All of that is my very long winded way of saying, a lot of the hard work people talk about, communication and compromise being the main ones, is actually work we do for ourselves and the marriage benefits from it. Once I learned these skills I didn't have modeled for me as a child my marriage became my peaceful place. :love:
 
The day to day stuff is nothing. It's the big things that married couples go through that really test the strength of a marriage, at least that is my perspective. Some people may breeze through the big things without a second thought. I am just not one of those people. It takes effort.
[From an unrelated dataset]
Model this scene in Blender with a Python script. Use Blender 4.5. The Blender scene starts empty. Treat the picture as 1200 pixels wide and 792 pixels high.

For us it is just the opposite. The big challenges bring out an "us against the world" unity where we really complement one another's strengths. But we're almost always on the same page from the start about big things and serious situations. It is the little things we get bogged down in sometimes, all the endless compromises and frustrations over the day to day that can pile up after a while.

But the biggest thing after 32 years of marriage is , we pretty much want the same things right out of the gate. I can't tell you how many times we have had to made a decision and we both blurted out the same choice, word for word, at the same time. We just did a top to bottom remodel of our house, we must have made 200 decisions on paint, cabinets, appliances, fixtures, flooring, toilets, not a single dispute.

That's the sort of thing that DH & I have a hard time with,because we are so very different when it comes to things like taste in home décor, travel preferences, and other matters of personal preference. When it comes to the really big situations in life we have no problem getting on the same page but those lesser but not unimportant decisions are an exercise in constant negotiation and compromise.
 
This article popped up in my facebook feed today (my former minister posted it actually). It made me think of this thread.

http://www.businessinsider.com/last...l&utm_source=facebook.com&utm_campaign=buffer

Reading it, I can totally see my husband's and my interactions as like "the masters" I think it's fascinating, and makes a lot of sense to me.

This article wasn't anything new. Its just explains common sense and great reminder on how to treat your spouse with kindness.

Treat others the way you want to be treated.